Brief. Produce an exact copy of all the records.

Dataset.
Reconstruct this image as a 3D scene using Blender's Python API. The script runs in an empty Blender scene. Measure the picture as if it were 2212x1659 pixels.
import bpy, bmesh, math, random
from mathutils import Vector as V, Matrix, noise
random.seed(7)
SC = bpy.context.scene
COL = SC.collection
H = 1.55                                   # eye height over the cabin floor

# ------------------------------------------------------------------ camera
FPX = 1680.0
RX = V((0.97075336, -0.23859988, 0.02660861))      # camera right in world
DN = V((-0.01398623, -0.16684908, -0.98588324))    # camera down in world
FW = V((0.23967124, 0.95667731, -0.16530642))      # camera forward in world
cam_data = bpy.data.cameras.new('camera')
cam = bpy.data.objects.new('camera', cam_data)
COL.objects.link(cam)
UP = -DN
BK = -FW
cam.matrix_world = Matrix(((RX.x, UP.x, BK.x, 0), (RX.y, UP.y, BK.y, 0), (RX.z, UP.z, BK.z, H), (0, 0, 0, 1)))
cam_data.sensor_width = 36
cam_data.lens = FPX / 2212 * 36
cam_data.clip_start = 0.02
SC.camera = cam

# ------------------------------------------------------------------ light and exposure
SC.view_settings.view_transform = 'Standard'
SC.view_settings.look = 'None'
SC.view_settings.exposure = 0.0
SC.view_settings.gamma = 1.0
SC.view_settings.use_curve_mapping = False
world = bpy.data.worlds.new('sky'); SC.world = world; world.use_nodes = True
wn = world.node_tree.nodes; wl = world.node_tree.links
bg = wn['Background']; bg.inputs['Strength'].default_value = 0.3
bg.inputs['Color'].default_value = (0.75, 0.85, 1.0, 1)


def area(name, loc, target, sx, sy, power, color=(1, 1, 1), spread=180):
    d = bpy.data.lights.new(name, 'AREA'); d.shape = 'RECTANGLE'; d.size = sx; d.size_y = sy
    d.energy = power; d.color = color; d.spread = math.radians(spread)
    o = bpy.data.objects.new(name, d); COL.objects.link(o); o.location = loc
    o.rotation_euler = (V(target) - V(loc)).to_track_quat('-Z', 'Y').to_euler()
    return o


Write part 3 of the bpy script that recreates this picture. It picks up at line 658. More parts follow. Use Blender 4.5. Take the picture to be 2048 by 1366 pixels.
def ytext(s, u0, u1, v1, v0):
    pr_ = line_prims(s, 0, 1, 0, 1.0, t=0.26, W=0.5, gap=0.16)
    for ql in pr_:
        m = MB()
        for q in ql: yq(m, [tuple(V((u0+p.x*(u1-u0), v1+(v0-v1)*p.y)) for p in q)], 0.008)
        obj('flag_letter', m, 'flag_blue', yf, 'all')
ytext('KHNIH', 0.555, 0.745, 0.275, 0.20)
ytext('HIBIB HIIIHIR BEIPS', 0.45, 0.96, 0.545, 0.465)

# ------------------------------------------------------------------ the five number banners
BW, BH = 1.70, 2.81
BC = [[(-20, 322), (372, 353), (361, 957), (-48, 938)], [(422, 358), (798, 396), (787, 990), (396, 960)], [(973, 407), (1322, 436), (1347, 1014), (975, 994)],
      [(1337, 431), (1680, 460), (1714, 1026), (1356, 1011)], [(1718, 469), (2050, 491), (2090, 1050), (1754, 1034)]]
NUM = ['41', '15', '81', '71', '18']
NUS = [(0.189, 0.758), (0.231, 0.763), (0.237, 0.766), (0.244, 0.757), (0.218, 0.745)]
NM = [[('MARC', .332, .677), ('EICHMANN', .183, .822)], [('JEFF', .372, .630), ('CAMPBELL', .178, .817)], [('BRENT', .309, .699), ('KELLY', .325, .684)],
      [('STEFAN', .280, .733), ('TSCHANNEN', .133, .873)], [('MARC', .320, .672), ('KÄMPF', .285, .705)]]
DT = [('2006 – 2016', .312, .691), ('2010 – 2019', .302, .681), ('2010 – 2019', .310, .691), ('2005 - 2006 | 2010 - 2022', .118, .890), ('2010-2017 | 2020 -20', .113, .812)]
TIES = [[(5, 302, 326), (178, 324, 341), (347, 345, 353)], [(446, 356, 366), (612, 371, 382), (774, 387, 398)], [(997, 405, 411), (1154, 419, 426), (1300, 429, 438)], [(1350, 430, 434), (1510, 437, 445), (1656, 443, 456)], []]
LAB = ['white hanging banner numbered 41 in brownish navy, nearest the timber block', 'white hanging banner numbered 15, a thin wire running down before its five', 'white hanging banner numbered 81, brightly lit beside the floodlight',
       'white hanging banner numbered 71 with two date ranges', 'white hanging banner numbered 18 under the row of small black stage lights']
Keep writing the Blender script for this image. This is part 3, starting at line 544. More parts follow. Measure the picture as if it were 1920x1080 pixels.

Completed exercise.
Reconstruct this image as a 3D scene using Blender's Python API. The script runs in an empty Blender scene. Measure the picture as if it were 2212x1659 pixels.
import bpy, bmesh, math, random
from mathutils import Vector as V, Matrix, noise
random.seed(7)
SC = bpy.context.scene
COL = SC.collection
H = 1.55                                   # eye height over the cabin floor

# ------------------------------------------------------------------ camera
FPX = 1680.0
RX = V((0.97075336, -0.23859988, 0.02660861))      # camera right in world
DN = V((-0.01398623, -0.16684908, -0.98588324))    # camera down in world
FW = V((0.23967124, 0.95667731, -0.16530642))      # camera forward in world
cam_data = bpy.data.cameras.new('camera')
cam = bpy.data.objects.new('camera', cam_data)
COL.objects.link(cam)
UP = -DN
BK = -FW
cam.matrix_world = Matrix(((RX.x, UP.x, BK.x, 0), (RX.y, UP.y, BK.y, 0), (RX.z, UP.z, BK.z, H), (0, 0, 0, 1)))
cam_data.sensor_width = 36
cam_data.lens = FPX / 2212 * 36
cam_data.clip_start = 0.02
SC.camera = cam

# ------------------------------------------------------------------ light and exposure
SC.view_settings.view_transform = 'Standard'
SC.view_settings.look = 'None'
SC.view_settings.exposure = 0.0
SC.view_settings.gamma = 1.0
SC.view_settings.use_curve_mapping = False
world = bpy.data.worlds.new('sky'); SC.world = world; world.use_nodes = True
wn = world.node_tree.nodes; wl = world.node_tree.links
bg = wn['Background']; bg.inputs['Strength'].default_value = 0.3
bg.inputs['Color'].default_value = (0.75, 0.85, 1.0, 1)


def area(name, loc, target, sx, sy, power, color=(1, 1, 1), spread=180):
    d = bpy.data.lights.new(name, 'AREA'); d.shape = 'RECTANGLE'; d.size = sx; d.size_y = sy
    d.energy = power; d.color = color; d.spread = math.radians(spread)
    o = bpy.data.objects.new(name, d); COL.objects.link(o); o.location = loc
    o.rotation_euler = (V(target) - V(loc)).to_track_quat('-Z', 'Y').to_euler()
    return o


Write part 3 of the bpy script that recreates this picture. It picks up at line 658. More parts follow. Use Blender 4.5. Take the picture to be 2048 by 1366 pixels.
def ytext(s, u0, u1, v1, v0):
    pr_ = line_prims(s, 0, 1, 0, 1.0, t=0.26, W=0.5, gap=0.16)
    for ql in pr_:
        m = MB()
        for q in ql: yq(m, [tuple(V((u0+p.x*(u1-u0), v1+(v0-v1)*p.y)) for p in q)], 0.008)
        obj('flag_letter', m, 'flag_blue', yf, 'all')
ytext('KHNIH', 0.555, 0.745, 0.275, 0.20)
ytext('HIBIB HIIIHIR BEIPS', 0.45, 0.96, 0.545, 0.465)

# ------------------------------------------------------------------ the five number banners
BW, BH = 1.70, 2.81
BC = [[(-20, 322), (372, 353), (361, 957), (-48, 938)], [(422, 358), (798, 396), (787, 990), (396, 960)], [(973, 407), (1322, 436), (1347, 1014), (975, 994)],
      [(1337, 431), (1680, 460), (1714, 1026), (1356, 1011)], [(1718, 469), (2050, 491), (2090, 1050), (1754, 1034)]]
NUM = ['41', '15', '81', '71', '18']
NUS = [(0.189, 0.758), (0.231, 0.763), (0.237, 0.766), (0.244, 0.757), (0.218, 0.745)]
NM = [[('MARC', .332, .677), ('EICHMANN', .183, .822)], [('JEFF', .372, .630), ('CAMPBELL', .178, .817)], [('BRENT', .309, .699), ('KELLY', .325, .684)],
      [('STEFAN', .280, .733), ('TSCHANNEN', .133, .873)], [('MARC', .320, .672), ('KÄMPF', .285, .705)]]
DT = [('2006 – 2016', .312, .691), ('2010 – 2019', .302, .681), ('2010 – 2019', .310, .691), ('2005 - 2006 | 2010 - 2022', .118, .890), ('2010-2017 | 2020 -20', .113, .812)]
TIES = [[(5, 302, 326), (178, 324, 341), (347, 345, 353)], [(446, 356, 366), (612, 371, 382), (774, 387, 398)], [(997, 405, 411), (1154, 419, 426), (1300, 429, 438)], [(1350, 430, 434), (1510, 437, 445), (1656, 443, 456)], []]
LAB = ['white hanging banner numbered 41 in brownish navy, nearest the timber block', 'white hanging banner numbered 15, a thin wire running down before its five', 'white hanging banner numbered 81, brightly lit beside the floodlight',
       'white hanging banner numbered 71 with two date ranges', 'white hanging banner numbered 18 under the row of small black stage lights']
Keep writing the Blender script for this image. This is part 3, starting at line 544. More parts follow. Measure the picture as if it were 1920x1080 pixels.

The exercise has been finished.